Your task is to reproduce, verbatim and without pictures, the lines from the opening of the listing through the line containing "from mathutils.geometry import".

-- Begin --

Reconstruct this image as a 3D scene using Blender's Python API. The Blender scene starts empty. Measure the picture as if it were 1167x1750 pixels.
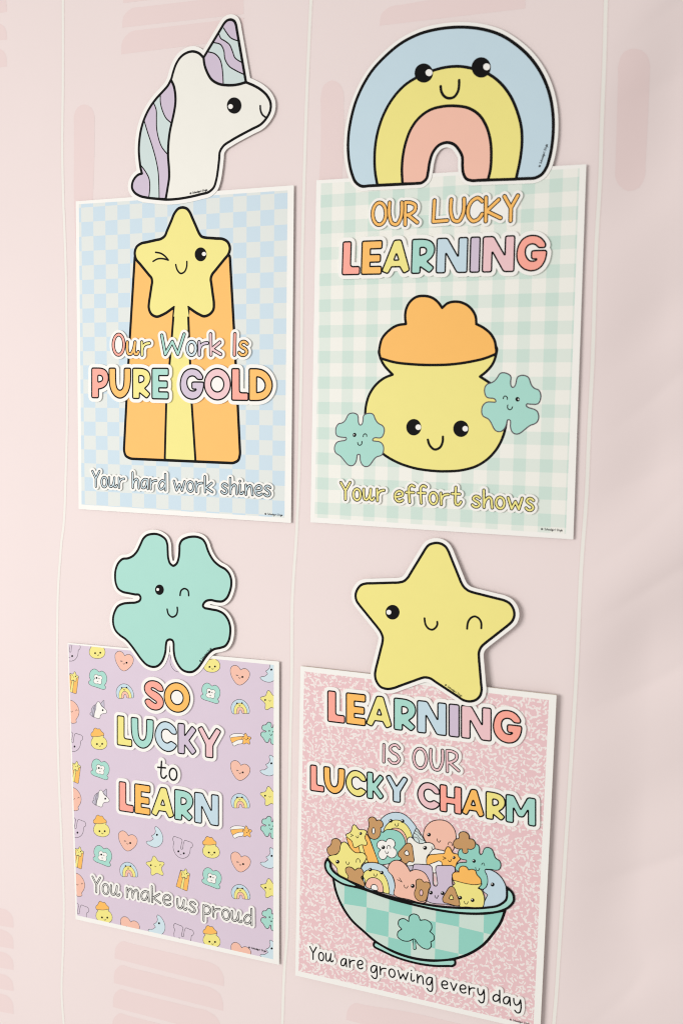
import bpy, math, random
import numpy as np
from mathutils import Matrix, Vector, Euler, noise
from mathutils.geometry import tessellate_polygon, delaunay_2d_cdt

S = bpy.context.scene
COL = S.collection

# ------------------------------------------------------------------ camera
PW, PH = 1167.0, 1750.0                       # size of the photograph the tracing was read from
FPX = 1701.4                                  # a 35 mm lens on a 24 x 36 mm frame held upright
ROT = (-0.09722527574819492, 0.3710741114641969, 0.014831698944893529)
POS = (0.6810353281060034, 0.3168085856083961, 1.5446619805991508)
# the wall is the plane y = 0 of the world; "wall space" below is x right, y up, z out of the wall
RX = Matrix.Rotation(math.pi / 2, 4, 'X')
cam = bpy.data.cameras.new('camera')
cam_o = bpy.data.objects.new('camera', cam)
COL.objects.link(cam_o)
cam_o.matrix_world = RX @ Matrix.Translation(POS) @ Euler(ROT, 'XYZ').to_matrix().to_4x4()
cam.sensor_fit = 'VERTICAL'
cam.sensor_height = 36.0
cam.lens = FPX / PH * 36.0
cam.clip_start = 0.02
cam.clip_end = 60.0
cam.dof.use_dof = True
cam.dof.focus_distance = 1.76
cam.dof.aperture_fstop = 2.8
S.camera = cam_o
S.cycles.filter_width = 1.1

# ------------------------------------------------------------------ light: a big soft window to the left, a pale room around
w = bpy.data.worlds.new('World')
S.world = w
w.use_nodes = True
bg = w.node_tree.nodes['Background']
bg.inputs['Color'].default_value = (1.0, 0.97, 0.945, 1)
bg.inputs['Strength'].default_value = 0.54
lamp = bpy.data.lights.new('window_light', 'AREA')
lamp.shape = 'RECTANGLE'
lamp.size, lamp.size_y = 2.4, 2.2
lamp.energy = 49
lamp.spread = math.radians(105)
lamp.color = (1.0, 0.985, 0.965)
lamp_o = bpy.data.objects.new('window_light', lamp)
COL.objects.link(lamp_o)
lp = Vector((-2.35, -3.7, 0.45))
lamp_o.location = lp
lamp_o.rotation_euler = (Vector((-0.16, 0, -0.48)) - lp).to_track_quat('-Z', 'Y').to_euler()

S.view_settings.view_transform = 'Standard'
S.view_settings.look = 'None'
S.view_settings.exposure = 0.07
S.view_settings.gamma = 1.0
S.view_settings.use_curve_mapping = False

# ------------------------------------------------------------------ materials
def lin(c):
    c = c / 255.0
    return c / 12.92 if c <= 0.04045 else ((c + 0.055) / 1.055) ** 2.4

def rgb(t, k=1.0):
    return tuple(min(1.0, lin(v) * k) for v in t) + (1.0,)

class NT:
    """small chain of math nodes"""
    def __init__(s, nt): s.nt = nt
    def node(s, t, **kw):
        n = s.nt.nodes.new(t)
        for k, v in kw.items(): setattr(n, k, v)
        return n
    def m(s, op, a, b=None, c=None):
        n = s.node('ShaderNodeMath', operation=op)
        for i, v in enumerate((a, b, c)):
            if v is None: continue
            if isinstance(v, (int, float)): n.inputs[i].default_value = v
            else: s.nt.links.new(v, n.inputs[i])
        return n.outputs[0]
    def link(s, a, b): s.nt.links.new(a, b)
    def mix(s, f, a, b):
        n = s.node('ShaderNodeMix', data_type='RGBA')
        for sock, v in ((n.inputs[0], f), (n.inputs[6], a), (n.inputs[7], b)):
            if isinstance(v, (tuple, float, int)): sock.default_value = v
            else: s.nt.links.new(v, sock)
        return n.outputs[2]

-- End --

Problem solution:
Reconstruct this image as a 3D scene using Blender's Python API. The Blender scene starts empty. Measure the picture as if it were 1167x1750 pixels.
import bpy, math, random
import numpy as np
from mathutils import Matrix, Vector, Euler, noise
from mathutils.geometry import tessellate_polygon, delaunay_2d_cdt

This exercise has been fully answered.